The Big Question……SAT or ACT?


Kyle Gilbert

It’s the question that every college bound high school junior across the country faces: Do I take the SAT or ACT? Both tests have a rich history and promise to measure your intelligence on multiple levels in a way that a traditional school setting can’t. Individually, the SAT has a reputation of being East Coast and the ACT being respectively West Coast.


According to, The SAT’s roots trace back to 1930’s Harvard. In 1933, James Bryant Cohen became president of Harvard and tasked his assistant to find a test that was able to measure potential applicants intelligence, as the school was interested in expanding their pool of Eastern boarding schools. His assistant, Henry Chauncy, advised Cohen to use the SAT as he felt it was able to measure the test takers true intelligence, regardless of their high school education. Essentially, the test was meant to even the playing field. Mr. Chauncey talked the College Board into using the test for applicants to Harvard in 1938.  Unfortunately, this was succeeded by the war in 1942 and all of the previously administered national College Board tests were eliminated and the SAT was put in its place.

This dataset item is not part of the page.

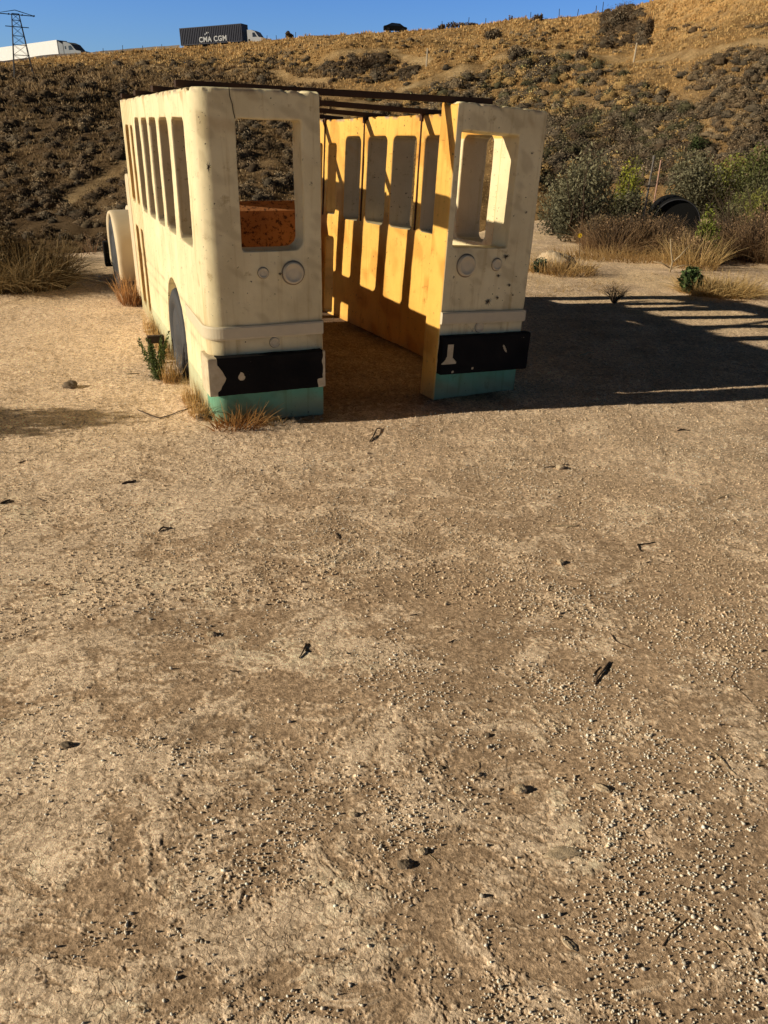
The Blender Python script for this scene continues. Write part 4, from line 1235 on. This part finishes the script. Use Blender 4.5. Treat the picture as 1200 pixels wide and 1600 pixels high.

The SAT’s rival, the ACT, has been gaining popularity since its creation in 1956. The scion test was created by Evert Lindquist of the University of Iowa. Interestingly, the basis of the ACT was in direct opposition to the SAT, as the test was designed to test less of one’s basic cognitive ability, and more of one’s high school education. It offered a more specialized result as it claimed to be able to identify strengths and weakness among its takers. It was first administered to students in 1959.


While the tests are similar conceptually, the similarities end there. The ACT alots three hours and thirty five minutes with the writing section included while the SAT allows three hours and forty five minutes. The SAT has ten total sections with three being critical reading, three being mathematical, three being writing and one being experimental. The ACT has four total sections, which are english, math, reading, and science, with the optional essay portion. Theoretically, this alots 36 seconds for English questions on the SAT and 67 seconds for the ACT! This is enough to be stress-inducing for any student and requires significant preparation. Now, which test should you take?


According to PrepScholar, if you are more mathematical, you may want to gravitate towards the ACT, which is designed to test geometry and trigonometry, while the SAT is designed to test foundational algebraic concepts. Do you like calculators? The ACT math section will be much more comforting for you. The SAT presents a calculator and no calculator section that is daunting for many who are not mathematically inclined. Lastly, if you are comfortable with the classic “SAT” vocab, ironically, you may be better at the ACT. The SAT has been revised while the ACT still presents relatively complicated diction. Ultimately, whatever test you chose to take, we here at the Lamp wish you the best of luck as you enter the test taking season.